§ Task directions:
Exactly and only the lines from the one containing "Generate a Blender" through the one containing "for o in list(bpy.data.objects): bpy.data.objects.remove(o)" belong in your copy. Pictures do not.

§ Given entries:
-- Begin --

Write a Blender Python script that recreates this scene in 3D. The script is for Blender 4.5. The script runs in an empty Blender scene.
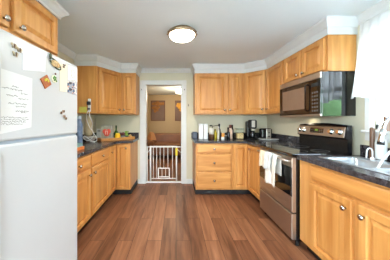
import bpy, bmesh, math, random
from mathutils import Vector, Matrix
random.seed(7)
S = bpy.context.scene
C = S.collection
PI = math.pi

# ---------------------------------------------------------------- camera, sky, exposure
cd = bpy.data.cameras.new('camera'); cam = bpy.data.objects.new('camera', cd); C.objects.link(cam)
cam.location = (0, 0, 1.25); cam.rotation_euler = (PI/2, 0, 0)
cd.sensor_width = 36; cd.lens = 36*190/390; cd.shift_x = 19/390; cd.shift_y = -9/390
cd.clip_start = 0.02; cd.clip_end = 200
S.camera = cam

w = bpy.data.worlds.new('sky'); S.world = w; w.use_nodes = True
nt = w.node_tree; nt.nodes.clear()
wo = nt.nodes.new('ShaderNodeOutputWorld'); bg = nt.nodes.new('ShaderNodeBackground')
tc = nt.nodes.new('ShaderNodeTexCoord'); sp = nt.nodes.new('ShaderNodeSeparateXYZ'); rp = nt.nodes.new('ShaderNodeValToRGB')
nt.links.new(tc.outputs['Generated'], sp.inputs[0]); nt.links.new(sp.outputs['Z'], rp.inputs[0])
rp.color_ramp.elements[0].color = (0.80, 0.91, 1, 1); rp.color_ramp.elements[1].color = (0.60, 0.78, 1, 1)
nt.links.new(rp.outputs[0], bg.inputs[0]); bg.inputs[1].default_value = 15.0
nt.links.new(bg.outputs[0], wo.inputs[0])

S.view_settings.view_transform = 'Standard'; S.view_settings.look = 'None'
S.view_settings.gamma = 1; S.view_settings.exposure = 0.56; S.view_settings.use_curve_mapping = False
S.cycles.max_bounces = 10; S.cycles.diffuse_bounces = 6; S.cycles.glossy_bounces = 5
S.cycles.transmission_bounces = 8; S.cycles.transparent_max_bounces = 12
S.cycles.sample_clamp_indirect = 8

def lamp(name, kind, loc, energy, color=(1, 1, 1), size=.3, rot=(0, 0, 0), size_y=None):
    l = bpy.data.lights.new(name, kind); l.energy = energy; l.color = color
    if kind == 'AREA':
        l.size = size
        if size_y: l.shape = 'RECTANGLE'; l.size_y = size_y
    elif kind == 'POINT': l.shadow_soft_size = size
    o = bpy.data.objects.new(name, l); o.location = loc; o.rotation_euler = rot; C.objects.link(o); return o
sun = bpy.data.lights.new('sun', 'SUN'); sun.energy = 4; sun.angle = .02; sun.color = (1, .97, .93)
so = bpy.data.objects.new('sun', sun); C.objects.link(so); so.rotation_euler = Vector((-.5, .55, 1.25)).to_track_quat('Z', 'Y').to_euler()
# the window openings guide the sky's own light indoors (sampling portals: they add no light)
for nm, loc, rot, a, b in (('side_window_portal', (1.96, 1.165, 1.62), (0, PI/2, 0), .9, 1.09), ('left_window_portal', (-1.74, -.95, 1.435), (0, -PI/2, 0), 1.37, 2.1), ('rear_window_portal', (.1, -2.72, 1.225), (PI/2, 0, 0), 2.5, 1.75)):
    lamp(nm, 'AREA', loc, 1, (1, 1, 1), a, rot, b).data.cycles.is_portal = True

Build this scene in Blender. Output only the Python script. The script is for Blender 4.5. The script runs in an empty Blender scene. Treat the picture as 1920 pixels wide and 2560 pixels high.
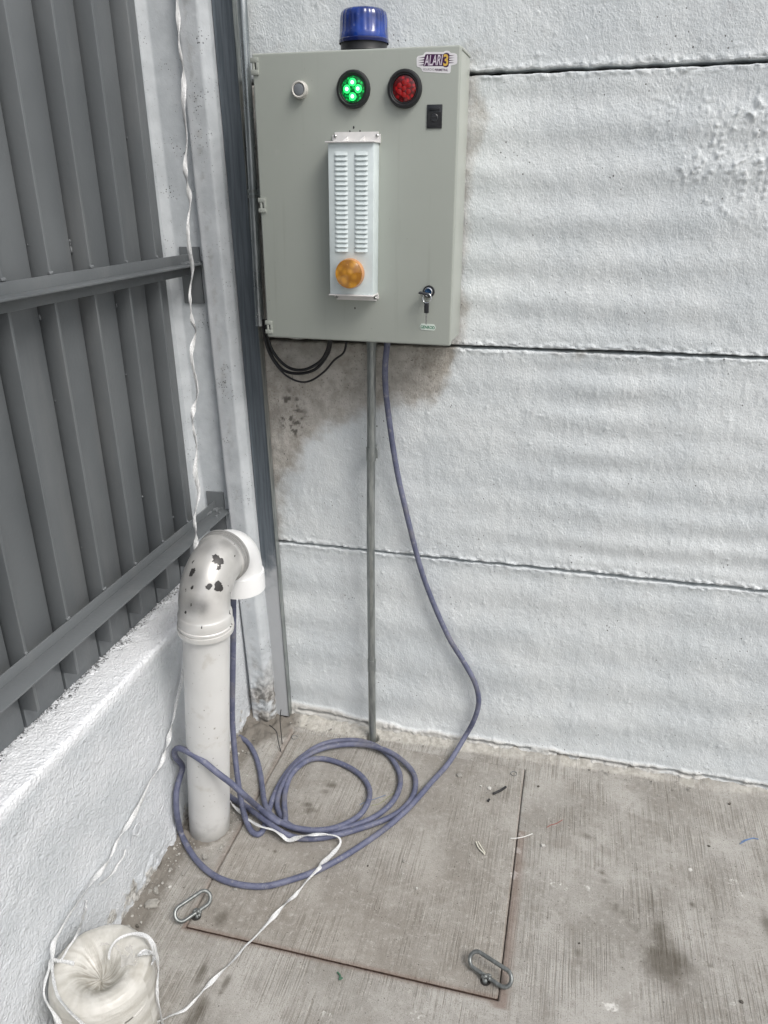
import bpy, bmesh, math, random
import numpy as np
from mathutils import Vector, Matrix
random.seed(7); rng = np.random.default_rng(11)
sc = bpy.context.scene
COL = sc.collection
R = math.radians

# ---------------------------------------------------------------- camera, light, exposure
cam_d = bpy.data.cameras.new('camera'); cam = bpy.data.objects.new('camera', cam_d); COL.objects.link(cam)
CAMROT = ((0.96964236, 0.24443456, -0.00674063), (-0.08826852, 0.37559179, 0.92257221), (0.22804025, -0.89397011, 0.38576559))
m = Matrix(CAMROT).transposed().to_4x4(); m.translation = Vector((0.69682, -1.97737, 1.63632))
cam.matrix_world = m
cam_d.sensor_fit = 'VERTICAL'; cam_d.sensor_height = 36.0; cam_d.lens = 26.7679
cam_d.clip_start = 0.02; cam_d.clip_end = 500
sc.camera = cam

SUN_EL, SUN_AZ = R(50), R(122)       # azimuth measured from +y towards +x: high, to the right of the camera
w = bpy.data.worlds.new('World'); sc.world = w; w.use_nodes = True
wn = w.node_tree; wn.nodes.clear()
sky = wn.nodes.new('ShaderNodeTexSky'); sky.sky_type = 'NISHITA'; sky.sun_disc = False
sky.sun_elevation = SUN_EL; sky.sun_rotation = SUN_AZ; sky.air_density = 1.0; sky.dust_density = 4.0; sky.ozone_density = 1.0
hs = wn.nodes.new('ShaderNodeHueSaturation'); hs.inputs['Saturation'].default_value = 0.45
bg = wn.nodes.new('ShaderNodeBackground'); bg.inputs['Strength'].default_value = 0.15
wo = wn.nodes.new('ShaderNodeOutputWorld')
wn.links.new(sky.outputs[0], hs.inputs['Color']); wn.links.new(hs.outputs[0], bg.inputs[0]); wn.links.new(bg.outputs[0], wo.inputs[0])
sd = bpy.data.lights.new('sun', 'SUN'); sd.energy = 1.5; sd.angle = R(24); sd.color = (1.0, 0.975, 0.94)
sun = bpy.data.objects.new('sun', sd); COL.objects.link(sun)
sdir = Vector((math.sin(SUN_AZ)*math.cos(SUN_EL), math.cos(SUN_AZ)*math.cos(SUN_EL), math.sin(SUN_EL)))
sun.rotation_euler = sdir.to_track_quat('Z', 'Y').to_euler(); sun.location = (3, -4, 6)
sc.view_settings.view_transform = 'Standard'; sc.view_settings.look = 'None'
sc.view_settings.exposure = 0.08; sc.view_settings.gamma = 1.0; sc.view_settings.use_curve_mapping = False

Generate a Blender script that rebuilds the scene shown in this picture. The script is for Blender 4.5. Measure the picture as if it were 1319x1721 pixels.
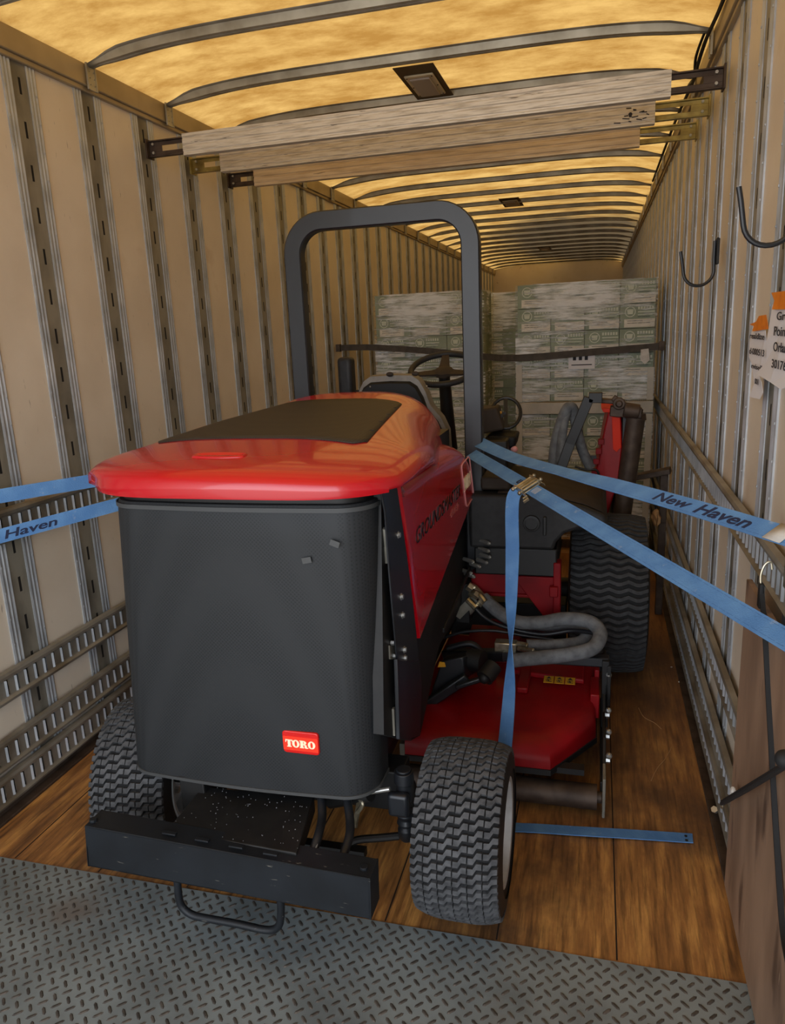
import bpy, bmesh, math, random
from mathutils import Vector, Matrix
random.seed(7)
S = bpy.context.scene
COL = S.collection
PI = math.pi
for o in list(bpy.data.objects): bpy.data.objects.remove(o)

# ------------------------------------------------------------------ camera
IMG_W, IMG_H, FPX = 1319.0, 1721.0, 1251.9
YAW, PITCH, ROLL = 0.2719, 0.2381, -0.0447
CAM = Vector((0.8147, 0.0, 1.6759))
_f = Vector((-math.sin(YAW)*math.cos(PITCH), math.cos(YAW)*math.cos(PITCH), -math.sin(PITCH)))
_r0 = Vector((math.cos(YAW), math.sin(YAW), 0.0)); _u0 = _r0.cross(_f)
CR = math.cos(ROLL)*_r0 + math.sin(ROLL)*_u0
CU = -math.sin(ROLL)*_r0 + math.cos(ROLL)*_u0
cd = bpy.data.cameras.new('camera'); cam = bpy.data.objects.new('camera', cd); COL.objects.link(cam)
m3 = Matrix((CR, CU, -_f)).transposed()
cam.matrix_world = Matrix.Translation(CAM) @ m3.to_4x4()
cd.sensor_fit = 'HORIZONTAL'; cd.sensor_width = 36.0; cd.lens = 36.0*FPX/IMG_W
cd.clip_start = 0.05; cd.clip_end = 200
S.camera = cam

def at(u, v, axis, val):
    """the point of the place seen at (u, v) that lies on a real plane x / y / z = val"""
    d = CR*((u-IMG_W/2)/FPX) - CU*((v-IMG_H/2)/FPX) + _f
    i = 'xyz'.index(axis); t = (val-CAM[i])/d[i]
    return CAM + d*t

# ------------------------------------------------------------------ light
S.view_settings.view_transform = 'Standard'; S.view_settings.look = 'None'
S.view_settings.gamma = 1.0; S.view_settings.exposure = 0.05; S.view_settings.use_curve_mapping = False
w = bpy.data.worlds.new('sky'); S.world = w; w.use_nodes = True
nt = w.node_tree; nt.nodes.clear()
wo = nt.nodes.new('ShaderNodeOutputWorld'); bg = nt.nodes.new('ShaderNodeBackground')
tc = nt.nodes.new('ShaderNodeTexCoord'); sp = nt.nodes.new('ShaderNodeSeparateXYZ'); cr = nt.nodes.new('ShaderNodeValToRGB')
mr = nt.nodes.new('ShaderNodeMapRange'); mr.inputs[1].default_value = -1; mr.inputs[2].default_value = 1
nt.links.new(tc.outputs['Generated'], sp.inputs[0]); nt.links.new(sp.outputs[2], mr.inputs[0]); nt.links.new(mr.outputs[0], cr.inputs[0])
e = cr.color_ramp.elements; e[0].position = 0.0; e[0].color = (1.1,1.08,1.05,1); e[1].position = 1.0; e[1].color = (.62,.80,1.1,1)
for p_, c_ in ((.47,(2.0,1.95,1.9,1)), (.52,(4.4,4.6,4.9,1)), (.66,(3.9,4.2,4.6,1)), (.80,(1.0,1.15,1.4,1))):
    n = e.new(p_); n.color = c_
nt.links.new(cr.outputs[0], bg.inputs[0]); bg.inputs[1].default_value = 1
nt.links.new(bg.outputs[0], wo.inputs[0])
sd = bpy.data.lights.new('sun', 'SUN'); sd.energy = 3; sd.angle = 0.03; sd.color = (1.0,.95,.87)
sun = bpy.data.objects.new('sun', sd); COL.objects.link(sun); sun.location = (0,6,12)
sun.rotation_euler = (math.radians(-28), math.radians(20), 0)

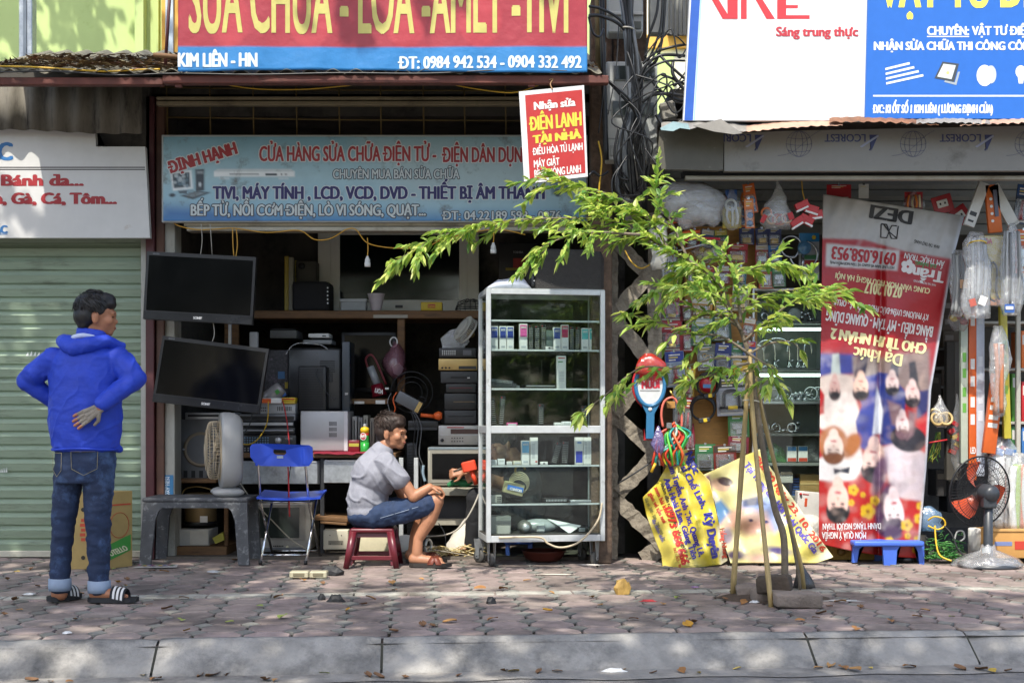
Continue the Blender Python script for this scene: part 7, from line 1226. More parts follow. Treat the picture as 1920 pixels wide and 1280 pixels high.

-- End --

§ Exercise answer:
Generate a Blender script that rebuilds the scene shown in this picture. The script is for Blender 4.5. Measure the picture as if it were 1319x1721 pixels.
import bpy, bmesh, math, random
from mathutils import Vector, Matrix
random.seed(7)
S = bpy.context.scene
COL = S.collection
PI = math.pi
for o in list(bpy.data.objects): bpy.data.objects.remove(o)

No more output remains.